Here specific facts and detailed information happen early and often
rather than any hollow paranormal herky jerky in your face design.
Community fears, social cleansing frenzy, and things done in the name
of good and God against evil and the Devil at work accent the
timeline of how and why this prosecution became persecution run amok.
Instead of broad, repetitive sensationalism or the same old Salem
talk, this is a mature and well presented narrative on the erroneous
impetus of the witchcraft hysteria.
Skip
It!
The Haunting of Fox Hollow Farm – This sixty-four minute
documentary from 2011 opens with a disclaimer on the interviewee
testimonies before more inserts explaining the history of the titular
Indiana farm and the subsequent paranormal investigation. Archive
footage and news reports add drownings and skeletal evidence to the
murderous past, lending a bit of authenticity to this obviously low
budget and on the fly production pretending to be a paranormal
reality show with green night filming and shadowed talking heads.

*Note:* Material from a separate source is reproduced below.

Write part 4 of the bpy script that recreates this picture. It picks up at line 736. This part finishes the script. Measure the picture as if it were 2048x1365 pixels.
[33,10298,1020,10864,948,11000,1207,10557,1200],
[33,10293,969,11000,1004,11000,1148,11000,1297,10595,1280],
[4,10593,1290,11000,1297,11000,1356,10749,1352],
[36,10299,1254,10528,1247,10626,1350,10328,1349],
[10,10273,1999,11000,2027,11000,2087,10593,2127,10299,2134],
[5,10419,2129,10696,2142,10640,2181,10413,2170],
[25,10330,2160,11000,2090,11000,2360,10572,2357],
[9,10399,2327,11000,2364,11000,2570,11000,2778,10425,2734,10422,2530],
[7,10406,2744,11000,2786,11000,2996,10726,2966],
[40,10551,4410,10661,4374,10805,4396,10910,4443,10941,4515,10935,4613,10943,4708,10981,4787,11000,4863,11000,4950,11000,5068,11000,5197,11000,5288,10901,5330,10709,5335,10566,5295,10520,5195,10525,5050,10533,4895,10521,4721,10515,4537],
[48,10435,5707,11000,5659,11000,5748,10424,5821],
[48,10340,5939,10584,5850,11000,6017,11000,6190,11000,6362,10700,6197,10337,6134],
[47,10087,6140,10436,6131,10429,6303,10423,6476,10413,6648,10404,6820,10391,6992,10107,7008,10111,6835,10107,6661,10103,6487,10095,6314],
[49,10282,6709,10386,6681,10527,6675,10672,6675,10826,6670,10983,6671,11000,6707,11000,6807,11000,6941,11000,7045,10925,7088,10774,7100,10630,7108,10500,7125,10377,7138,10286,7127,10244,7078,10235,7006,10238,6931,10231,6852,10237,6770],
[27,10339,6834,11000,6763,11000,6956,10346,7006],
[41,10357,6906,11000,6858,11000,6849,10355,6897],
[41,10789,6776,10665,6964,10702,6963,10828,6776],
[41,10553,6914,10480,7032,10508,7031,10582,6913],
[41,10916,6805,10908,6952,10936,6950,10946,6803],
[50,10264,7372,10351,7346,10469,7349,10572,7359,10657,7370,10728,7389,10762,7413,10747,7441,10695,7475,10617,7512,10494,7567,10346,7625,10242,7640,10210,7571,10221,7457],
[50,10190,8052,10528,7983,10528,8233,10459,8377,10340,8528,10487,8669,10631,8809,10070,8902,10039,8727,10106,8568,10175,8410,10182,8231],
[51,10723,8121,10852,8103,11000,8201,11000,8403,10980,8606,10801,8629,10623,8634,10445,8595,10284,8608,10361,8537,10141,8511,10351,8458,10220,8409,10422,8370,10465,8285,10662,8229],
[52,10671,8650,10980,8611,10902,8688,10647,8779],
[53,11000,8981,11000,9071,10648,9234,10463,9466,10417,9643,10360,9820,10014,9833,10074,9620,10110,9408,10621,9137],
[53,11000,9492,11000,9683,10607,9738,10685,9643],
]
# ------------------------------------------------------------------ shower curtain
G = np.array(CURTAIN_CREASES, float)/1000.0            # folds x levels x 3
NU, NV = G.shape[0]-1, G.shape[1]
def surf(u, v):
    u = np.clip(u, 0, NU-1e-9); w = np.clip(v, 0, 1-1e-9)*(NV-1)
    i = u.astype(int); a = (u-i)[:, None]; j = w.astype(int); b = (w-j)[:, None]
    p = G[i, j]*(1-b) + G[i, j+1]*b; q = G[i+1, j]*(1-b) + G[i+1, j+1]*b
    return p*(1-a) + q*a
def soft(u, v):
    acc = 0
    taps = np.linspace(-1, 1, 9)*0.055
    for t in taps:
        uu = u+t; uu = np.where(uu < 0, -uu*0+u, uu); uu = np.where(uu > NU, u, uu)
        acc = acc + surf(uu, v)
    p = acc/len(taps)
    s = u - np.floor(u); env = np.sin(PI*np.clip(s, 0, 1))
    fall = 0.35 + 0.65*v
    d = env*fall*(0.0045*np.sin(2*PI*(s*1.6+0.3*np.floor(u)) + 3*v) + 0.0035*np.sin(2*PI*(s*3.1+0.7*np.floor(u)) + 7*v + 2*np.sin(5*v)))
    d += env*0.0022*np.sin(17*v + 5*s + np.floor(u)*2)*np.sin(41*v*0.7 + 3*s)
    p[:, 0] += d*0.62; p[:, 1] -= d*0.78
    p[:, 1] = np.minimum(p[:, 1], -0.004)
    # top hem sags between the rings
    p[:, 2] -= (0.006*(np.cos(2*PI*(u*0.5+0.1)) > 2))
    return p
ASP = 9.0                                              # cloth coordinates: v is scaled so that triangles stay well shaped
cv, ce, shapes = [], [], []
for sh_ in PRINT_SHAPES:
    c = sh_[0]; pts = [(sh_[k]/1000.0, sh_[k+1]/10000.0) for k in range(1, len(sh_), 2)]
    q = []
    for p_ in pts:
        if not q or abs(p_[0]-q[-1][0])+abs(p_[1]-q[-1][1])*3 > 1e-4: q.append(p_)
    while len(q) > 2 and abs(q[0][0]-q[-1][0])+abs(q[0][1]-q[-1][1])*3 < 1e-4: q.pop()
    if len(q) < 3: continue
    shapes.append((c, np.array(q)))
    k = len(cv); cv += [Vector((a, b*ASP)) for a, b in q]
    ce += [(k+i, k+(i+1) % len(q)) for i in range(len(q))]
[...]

Jerky skeptical men dismiss the fanatical women and numerous
psychics, mediums, demonologists, and shamans while rambling,
repetitive visuals, graphics, camera pans, and editing cuts make
audiences wonder what the heck is happening here. I feel like this
never expressly states that it is about heinous serial killer crimes
and their subsequent hauntings thanks to double talk on both, and it
takes over fifteen meandering minutes before getting into the case
details. Instead of actually seeing the investigative action,
narrated montages and music video slide shows feign something
fantastic but really just waste time on the same minutiae, treading
tires in an incoherent attempt to play at Unsolved Mysteries or
imitate today's ad nauseam paranormal reality shows. I
couldn't take this whole thing, the case has been covered
elsewhere, and reading the Wikipedia page was better.